• Set task: Gather every line below where "objects" appears.

• Supplied information:

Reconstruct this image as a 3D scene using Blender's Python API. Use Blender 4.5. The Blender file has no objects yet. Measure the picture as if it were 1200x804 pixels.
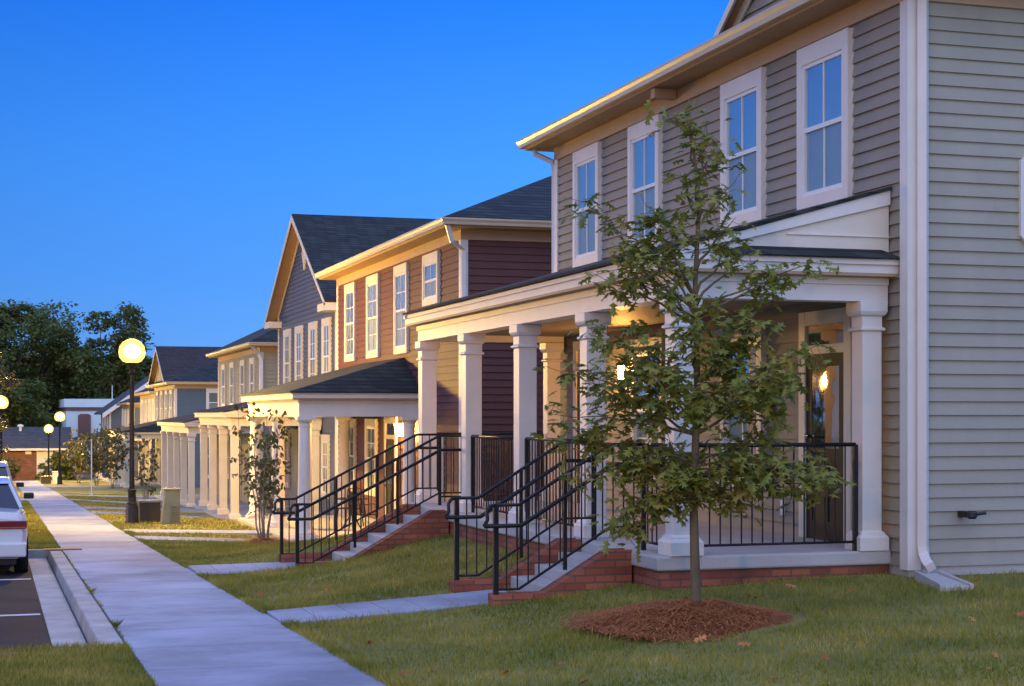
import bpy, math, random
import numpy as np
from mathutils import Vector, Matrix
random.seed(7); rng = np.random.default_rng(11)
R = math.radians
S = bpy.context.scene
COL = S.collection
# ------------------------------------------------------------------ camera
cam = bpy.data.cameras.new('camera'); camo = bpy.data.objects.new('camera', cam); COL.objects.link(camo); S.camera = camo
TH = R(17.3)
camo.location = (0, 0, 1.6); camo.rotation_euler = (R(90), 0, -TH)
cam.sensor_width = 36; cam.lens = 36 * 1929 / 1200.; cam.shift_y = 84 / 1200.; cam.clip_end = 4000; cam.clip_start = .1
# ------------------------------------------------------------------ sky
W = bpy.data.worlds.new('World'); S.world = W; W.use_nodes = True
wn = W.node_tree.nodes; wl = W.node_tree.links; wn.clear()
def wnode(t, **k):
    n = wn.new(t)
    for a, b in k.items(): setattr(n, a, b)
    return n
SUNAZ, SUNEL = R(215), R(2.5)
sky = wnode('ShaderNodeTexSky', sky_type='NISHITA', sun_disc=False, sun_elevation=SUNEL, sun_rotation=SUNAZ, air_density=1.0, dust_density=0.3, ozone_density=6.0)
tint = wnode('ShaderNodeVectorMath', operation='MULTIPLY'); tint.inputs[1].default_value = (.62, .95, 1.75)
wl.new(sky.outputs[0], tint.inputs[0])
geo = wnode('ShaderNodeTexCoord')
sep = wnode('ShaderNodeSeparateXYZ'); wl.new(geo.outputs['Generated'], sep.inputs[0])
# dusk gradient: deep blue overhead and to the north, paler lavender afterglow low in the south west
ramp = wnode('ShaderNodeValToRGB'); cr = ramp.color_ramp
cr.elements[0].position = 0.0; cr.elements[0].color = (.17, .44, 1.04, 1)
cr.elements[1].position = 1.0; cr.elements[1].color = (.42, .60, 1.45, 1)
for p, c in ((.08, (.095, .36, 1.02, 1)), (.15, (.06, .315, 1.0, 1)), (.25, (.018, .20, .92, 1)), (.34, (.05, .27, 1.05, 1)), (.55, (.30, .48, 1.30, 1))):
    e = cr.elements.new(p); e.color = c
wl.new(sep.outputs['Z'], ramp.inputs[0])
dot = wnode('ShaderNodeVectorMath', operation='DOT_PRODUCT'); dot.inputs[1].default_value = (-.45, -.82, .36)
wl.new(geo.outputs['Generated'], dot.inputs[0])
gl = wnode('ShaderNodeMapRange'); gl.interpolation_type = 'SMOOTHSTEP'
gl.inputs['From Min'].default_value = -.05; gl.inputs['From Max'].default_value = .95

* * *

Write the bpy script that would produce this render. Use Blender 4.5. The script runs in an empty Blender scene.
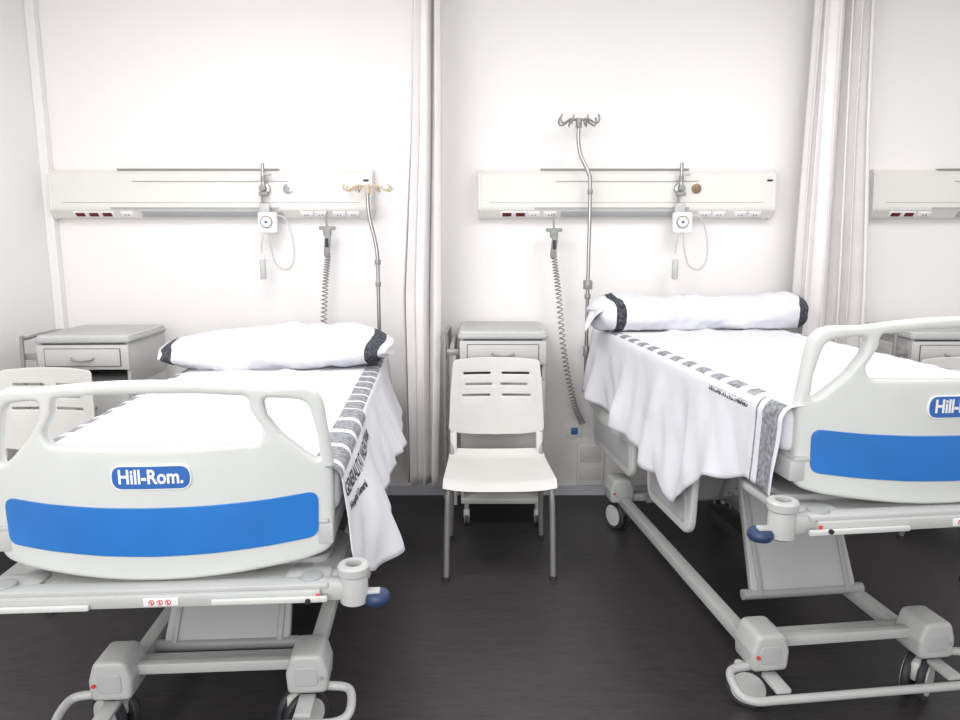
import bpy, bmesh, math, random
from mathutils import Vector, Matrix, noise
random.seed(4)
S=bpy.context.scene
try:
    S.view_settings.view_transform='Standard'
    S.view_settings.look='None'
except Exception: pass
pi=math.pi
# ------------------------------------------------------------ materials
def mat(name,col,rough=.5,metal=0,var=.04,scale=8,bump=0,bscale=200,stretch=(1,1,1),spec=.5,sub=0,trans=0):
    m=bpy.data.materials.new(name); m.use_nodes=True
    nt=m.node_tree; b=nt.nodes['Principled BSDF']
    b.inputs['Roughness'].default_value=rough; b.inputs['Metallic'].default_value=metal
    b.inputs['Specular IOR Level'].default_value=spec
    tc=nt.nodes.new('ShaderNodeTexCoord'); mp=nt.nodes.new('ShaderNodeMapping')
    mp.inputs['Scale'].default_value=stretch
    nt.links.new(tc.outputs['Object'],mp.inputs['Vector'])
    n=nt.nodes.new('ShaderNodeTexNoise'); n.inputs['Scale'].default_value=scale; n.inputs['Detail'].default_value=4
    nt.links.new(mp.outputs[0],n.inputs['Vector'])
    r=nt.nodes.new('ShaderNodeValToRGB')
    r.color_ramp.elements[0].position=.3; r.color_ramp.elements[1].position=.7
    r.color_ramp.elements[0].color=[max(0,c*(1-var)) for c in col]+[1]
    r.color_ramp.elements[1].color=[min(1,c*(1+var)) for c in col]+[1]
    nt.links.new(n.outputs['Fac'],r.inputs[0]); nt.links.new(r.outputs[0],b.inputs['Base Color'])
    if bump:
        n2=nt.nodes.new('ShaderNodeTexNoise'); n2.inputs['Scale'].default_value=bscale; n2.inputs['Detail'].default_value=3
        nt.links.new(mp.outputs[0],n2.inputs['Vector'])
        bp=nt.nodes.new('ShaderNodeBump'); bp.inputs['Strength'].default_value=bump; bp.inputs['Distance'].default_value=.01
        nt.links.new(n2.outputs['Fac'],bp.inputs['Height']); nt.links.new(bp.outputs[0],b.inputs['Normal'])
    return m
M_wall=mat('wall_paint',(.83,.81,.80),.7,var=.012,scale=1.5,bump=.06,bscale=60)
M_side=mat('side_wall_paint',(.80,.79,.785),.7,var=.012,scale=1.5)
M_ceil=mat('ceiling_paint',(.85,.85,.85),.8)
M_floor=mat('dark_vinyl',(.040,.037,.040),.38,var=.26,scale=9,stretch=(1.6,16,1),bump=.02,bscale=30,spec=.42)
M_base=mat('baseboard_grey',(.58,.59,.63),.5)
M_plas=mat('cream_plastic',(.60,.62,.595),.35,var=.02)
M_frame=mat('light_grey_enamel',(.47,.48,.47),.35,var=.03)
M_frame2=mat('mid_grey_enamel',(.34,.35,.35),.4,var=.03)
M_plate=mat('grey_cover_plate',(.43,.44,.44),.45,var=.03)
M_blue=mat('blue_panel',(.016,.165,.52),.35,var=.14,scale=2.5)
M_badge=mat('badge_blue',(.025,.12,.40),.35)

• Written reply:
Reconstruct this image as a 3D scene using Blender's Python API. Use Blender 4.5. The Blender file has no objects yet. Measure the picture as if it were 1200x804 pixels.
cam = bpy.data.cameras.new('camera'); camo = bpy.data.objects.new('camera', cam); COL.objects.link(camo); S.camera = camo